_What needs to be done_: Reproduce each line from the first in the data through the line that contains "def S(s, px, py): return" exactly; give nothing else.

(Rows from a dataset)
╭──

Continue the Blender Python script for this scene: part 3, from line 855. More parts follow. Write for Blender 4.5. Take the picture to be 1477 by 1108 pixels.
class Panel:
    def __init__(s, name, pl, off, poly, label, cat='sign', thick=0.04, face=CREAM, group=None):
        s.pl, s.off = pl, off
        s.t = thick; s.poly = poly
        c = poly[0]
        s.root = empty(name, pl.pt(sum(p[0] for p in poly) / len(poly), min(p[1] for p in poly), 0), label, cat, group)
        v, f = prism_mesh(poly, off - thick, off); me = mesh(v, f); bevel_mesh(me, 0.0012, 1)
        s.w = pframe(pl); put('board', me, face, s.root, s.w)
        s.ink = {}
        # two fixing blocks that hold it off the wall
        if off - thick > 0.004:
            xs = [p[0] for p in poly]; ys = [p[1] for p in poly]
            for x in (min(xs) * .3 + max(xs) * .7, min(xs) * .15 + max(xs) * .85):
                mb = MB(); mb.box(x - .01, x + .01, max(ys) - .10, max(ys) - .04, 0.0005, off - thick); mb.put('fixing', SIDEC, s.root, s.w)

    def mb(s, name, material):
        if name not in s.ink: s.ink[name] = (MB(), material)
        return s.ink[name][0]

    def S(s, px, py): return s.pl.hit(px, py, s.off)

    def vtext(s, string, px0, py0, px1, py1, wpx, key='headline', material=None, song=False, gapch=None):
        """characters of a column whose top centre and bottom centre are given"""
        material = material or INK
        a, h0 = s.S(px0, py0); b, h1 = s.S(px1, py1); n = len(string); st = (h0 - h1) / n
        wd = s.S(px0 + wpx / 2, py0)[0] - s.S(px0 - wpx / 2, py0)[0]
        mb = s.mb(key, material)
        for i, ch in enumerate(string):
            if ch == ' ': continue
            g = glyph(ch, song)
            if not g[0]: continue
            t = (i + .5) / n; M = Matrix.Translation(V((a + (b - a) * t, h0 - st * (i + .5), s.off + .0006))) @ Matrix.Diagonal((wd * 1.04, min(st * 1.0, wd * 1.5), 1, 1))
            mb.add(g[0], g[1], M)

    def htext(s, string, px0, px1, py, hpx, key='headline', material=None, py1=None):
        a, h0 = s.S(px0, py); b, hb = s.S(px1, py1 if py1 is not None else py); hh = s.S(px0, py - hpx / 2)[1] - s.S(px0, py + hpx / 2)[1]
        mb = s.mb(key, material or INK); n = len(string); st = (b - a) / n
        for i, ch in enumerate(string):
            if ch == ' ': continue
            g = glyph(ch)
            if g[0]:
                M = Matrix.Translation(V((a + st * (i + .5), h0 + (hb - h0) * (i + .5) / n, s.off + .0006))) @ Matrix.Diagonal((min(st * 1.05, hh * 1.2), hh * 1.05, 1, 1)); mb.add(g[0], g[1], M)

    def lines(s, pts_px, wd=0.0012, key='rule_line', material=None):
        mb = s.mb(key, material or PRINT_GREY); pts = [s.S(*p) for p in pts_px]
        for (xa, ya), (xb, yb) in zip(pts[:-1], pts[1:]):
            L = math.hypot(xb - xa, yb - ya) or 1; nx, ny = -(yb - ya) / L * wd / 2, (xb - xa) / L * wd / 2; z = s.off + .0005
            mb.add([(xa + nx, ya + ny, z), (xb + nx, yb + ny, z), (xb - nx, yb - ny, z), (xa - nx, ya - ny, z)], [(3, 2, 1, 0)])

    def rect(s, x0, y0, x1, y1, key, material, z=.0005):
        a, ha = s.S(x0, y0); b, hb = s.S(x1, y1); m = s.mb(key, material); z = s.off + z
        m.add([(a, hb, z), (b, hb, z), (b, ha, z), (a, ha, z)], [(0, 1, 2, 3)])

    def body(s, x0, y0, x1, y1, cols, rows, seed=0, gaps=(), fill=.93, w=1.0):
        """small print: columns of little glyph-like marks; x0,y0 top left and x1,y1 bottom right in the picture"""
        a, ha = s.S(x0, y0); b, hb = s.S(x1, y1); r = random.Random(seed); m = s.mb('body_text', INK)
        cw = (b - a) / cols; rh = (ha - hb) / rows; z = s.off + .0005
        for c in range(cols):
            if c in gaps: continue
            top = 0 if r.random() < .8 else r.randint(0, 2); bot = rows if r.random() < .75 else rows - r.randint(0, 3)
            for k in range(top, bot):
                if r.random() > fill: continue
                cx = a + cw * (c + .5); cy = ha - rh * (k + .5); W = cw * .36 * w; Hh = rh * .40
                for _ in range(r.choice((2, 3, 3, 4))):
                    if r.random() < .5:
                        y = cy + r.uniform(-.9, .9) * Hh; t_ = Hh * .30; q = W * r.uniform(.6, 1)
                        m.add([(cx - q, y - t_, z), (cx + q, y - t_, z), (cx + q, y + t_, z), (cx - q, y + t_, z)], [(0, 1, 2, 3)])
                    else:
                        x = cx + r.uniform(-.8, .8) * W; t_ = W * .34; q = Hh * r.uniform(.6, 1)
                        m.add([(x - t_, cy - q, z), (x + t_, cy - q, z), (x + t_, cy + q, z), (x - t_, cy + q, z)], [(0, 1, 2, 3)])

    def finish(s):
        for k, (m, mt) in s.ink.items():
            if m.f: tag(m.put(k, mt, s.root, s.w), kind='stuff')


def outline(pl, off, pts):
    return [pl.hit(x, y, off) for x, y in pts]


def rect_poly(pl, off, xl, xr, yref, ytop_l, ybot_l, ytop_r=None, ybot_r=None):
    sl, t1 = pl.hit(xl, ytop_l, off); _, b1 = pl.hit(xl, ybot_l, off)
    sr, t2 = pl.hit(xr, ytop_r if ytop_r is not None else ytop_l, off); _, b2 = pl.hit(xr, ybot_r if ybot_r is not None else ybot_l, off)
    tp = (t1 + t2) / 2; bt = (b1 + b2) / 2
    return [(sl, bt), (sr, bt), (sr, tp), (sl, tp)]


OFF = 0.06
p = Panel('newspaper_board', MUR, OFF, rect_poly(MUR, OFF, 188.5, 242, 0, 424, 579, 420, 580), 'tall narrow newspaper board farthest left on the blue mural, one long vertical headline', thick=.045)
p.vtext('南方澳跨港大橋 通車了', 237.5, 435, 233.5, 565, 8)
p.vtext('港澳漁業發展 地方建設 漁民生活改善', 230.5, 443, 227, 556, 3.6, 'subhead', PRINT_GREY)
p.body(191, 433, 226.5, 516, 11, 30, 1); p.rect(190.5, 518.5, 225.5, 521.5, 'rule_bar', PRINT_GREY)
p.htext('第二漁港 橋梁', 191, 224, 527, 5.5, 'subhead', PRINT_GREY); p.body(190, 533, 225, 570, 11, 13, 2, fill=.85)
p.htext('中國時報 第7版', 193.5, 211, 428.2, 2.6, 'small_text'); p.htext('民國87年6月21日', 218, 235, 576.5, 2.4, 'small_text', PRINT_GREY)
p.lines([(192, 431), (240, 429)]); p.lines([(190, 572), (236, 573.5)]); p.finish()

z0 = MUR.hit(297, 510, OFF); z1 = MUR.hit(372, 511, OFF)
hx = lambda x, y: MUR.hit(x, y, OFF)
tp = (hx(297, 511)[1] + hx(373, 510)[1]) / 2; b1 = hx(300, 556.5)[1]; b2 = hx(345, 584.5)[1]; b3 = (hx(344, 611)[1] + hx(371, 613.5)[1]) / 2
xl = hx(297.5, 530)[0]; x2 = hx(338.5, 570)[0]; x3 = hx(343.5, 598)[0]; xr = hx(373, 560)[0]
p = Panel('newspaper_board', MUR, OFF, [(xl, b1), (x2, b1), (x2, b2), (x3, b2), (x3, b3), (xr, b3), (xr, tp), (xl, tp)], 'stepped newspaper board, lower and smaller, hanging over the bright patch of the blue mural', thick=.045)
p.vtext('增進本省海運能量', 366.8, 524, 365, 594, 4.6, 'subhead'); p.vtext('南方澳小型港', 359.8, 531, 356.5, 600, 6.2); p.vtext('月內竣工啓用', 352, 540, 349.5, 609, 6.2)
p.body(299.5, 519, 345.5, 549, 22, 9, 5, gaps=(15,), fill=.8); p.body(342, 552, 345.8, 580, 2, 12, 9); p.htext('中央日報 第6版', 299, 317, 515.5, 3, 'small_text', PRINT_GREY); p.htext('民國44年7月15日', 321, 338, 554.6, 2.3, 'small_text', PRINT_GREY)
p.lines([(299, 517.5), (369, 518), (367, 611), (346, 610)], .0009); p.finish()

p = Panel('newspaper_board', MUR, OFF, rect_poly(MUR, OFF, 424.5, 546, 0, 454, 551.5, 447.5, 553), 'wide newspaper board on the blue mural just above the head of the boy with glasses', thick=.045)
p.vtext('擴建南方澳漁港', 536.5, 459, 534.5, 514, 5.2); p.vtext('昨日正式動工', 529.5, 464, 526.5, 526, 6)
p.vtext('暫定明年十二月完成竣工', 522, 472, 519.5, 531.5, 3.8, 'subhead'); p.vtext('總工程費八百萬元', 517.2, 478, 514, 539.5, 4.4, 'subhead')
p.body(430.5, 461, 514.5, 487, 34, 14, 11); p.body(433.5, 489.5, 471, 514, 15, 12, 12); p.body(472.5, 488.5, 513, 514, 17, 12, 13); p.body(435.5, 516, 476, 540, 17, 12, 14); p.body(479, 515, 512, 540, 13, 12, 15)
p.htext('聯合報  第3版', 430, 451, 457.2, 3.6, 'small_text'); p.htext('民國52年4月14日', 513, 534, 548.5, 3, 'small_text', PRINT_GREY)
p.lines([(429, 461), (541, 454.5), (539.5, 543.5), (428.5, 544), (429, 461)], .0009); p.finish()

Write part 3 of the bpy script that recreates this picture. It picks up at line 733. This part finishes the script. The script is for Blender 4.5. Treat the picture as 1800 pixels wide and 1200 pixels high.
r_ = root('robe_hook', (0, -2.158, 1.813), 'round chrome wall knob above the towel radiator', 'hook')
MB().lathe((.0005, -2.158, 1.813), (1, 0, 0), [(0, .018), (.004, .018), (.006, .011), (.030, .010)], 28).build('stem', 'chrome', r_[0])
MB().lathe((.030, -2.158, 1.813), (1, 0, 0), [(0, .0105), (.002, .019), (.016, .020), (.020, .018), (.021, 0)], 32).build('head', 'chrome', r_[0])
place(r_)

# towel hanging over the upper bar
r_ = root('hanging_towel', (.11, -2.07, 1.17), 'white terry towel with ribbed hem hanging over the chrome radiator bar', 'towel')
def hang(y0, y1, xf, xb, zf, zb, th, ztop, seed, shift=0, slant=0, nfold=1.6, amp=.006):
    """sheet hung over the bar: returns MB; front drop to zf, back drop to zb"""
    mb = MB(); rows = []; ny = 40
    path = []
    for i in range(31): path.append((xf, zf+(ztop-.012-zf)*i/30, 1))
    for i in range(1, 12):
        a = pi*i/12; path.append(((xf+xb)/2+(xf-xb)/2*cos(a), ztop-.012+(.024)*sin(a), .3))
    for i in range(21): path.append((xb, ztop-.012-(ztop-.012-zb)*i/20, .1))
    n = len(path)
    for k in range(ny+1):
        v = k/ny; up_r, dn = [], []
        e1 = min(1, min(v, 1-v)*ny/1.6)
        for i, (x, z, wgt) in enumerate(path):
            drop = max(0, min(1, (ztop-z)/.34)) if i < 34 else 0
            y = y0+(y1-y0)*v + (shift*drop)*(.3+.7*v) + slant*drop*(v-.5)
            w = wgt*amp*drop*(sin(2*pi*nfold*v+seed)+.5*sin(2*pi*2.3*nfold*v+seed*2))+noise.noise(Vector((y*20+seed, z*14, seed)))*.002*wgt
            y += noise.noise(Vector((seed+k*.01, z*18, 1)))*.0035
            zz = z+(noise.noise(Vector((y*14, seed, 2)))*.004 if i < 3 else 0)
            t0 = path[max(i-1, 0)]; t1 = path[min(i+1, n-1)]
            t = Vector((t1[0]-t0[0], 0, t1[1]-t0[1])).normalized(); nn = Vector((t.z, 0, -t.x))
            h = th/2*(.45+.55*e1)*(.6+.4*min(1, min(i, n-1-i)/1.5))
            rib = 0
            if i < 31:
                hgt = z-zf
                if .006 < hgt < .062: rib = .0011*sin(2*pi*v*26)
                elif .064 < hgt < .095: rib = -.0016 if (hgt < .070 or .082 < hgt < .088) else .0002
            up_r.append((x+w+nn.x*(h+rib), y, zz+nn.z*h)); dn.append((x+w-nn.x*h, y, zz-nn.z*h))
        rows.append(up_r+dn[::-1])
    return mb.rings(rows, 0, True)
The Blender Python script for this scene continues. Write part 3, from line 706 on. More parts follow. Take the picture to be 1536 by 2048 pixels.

╰──

_Full answer_:
Continue the Blender Python script for this scene: part 3, from line 855. More parts follow. Write for Blender 4.5. Take the picture to be 1477 by 1108 pixels.
class Panel:
    def __init__(s, name, pl, off, poly, label, cat='sign', thick=0.04, face=CREAM, group=None):
        s.pl, s.off = pl, off
        s.t = thick; s.poly = poly
        c = poly[0]
        s.root = empty(name, pl.pt(sum(p[0] for p in poly) / len(poly), min(p[1] for p in poly), 0), label, cat, group)
        v, f = prism_mesh(poly, off - thick, off); me = mesh(v, f); bevel_mesh(me, 0.0012, 1)
        s.w = pframe(pl); put('board', me, face, s.root, s.w)
        s.ink = {}
        # two fixing blocks that hold it off the wall
        if off - thick > 0.004:
            xs = [p[0] for p in poly]; ys = [p[1] for p in poly]
            for x in (min(xs) * .3 + max(xs) * .7, min(xs) * .15 + max(xs) * .85):
                mb = MB(); mb.box(x - .01, x + .01, max(ys) - .10, max(ys) - .04, 0.0005, off - thick); mb.put('fixing', SIDEC, s.root, s.w)

    def mb(s, name, material):
        if name not in s.ink: s.ink[name] = (MB(), material)
        return s.ink[name][0]

    def S(s, px, py): return s.pl.hit(px, py, s.off)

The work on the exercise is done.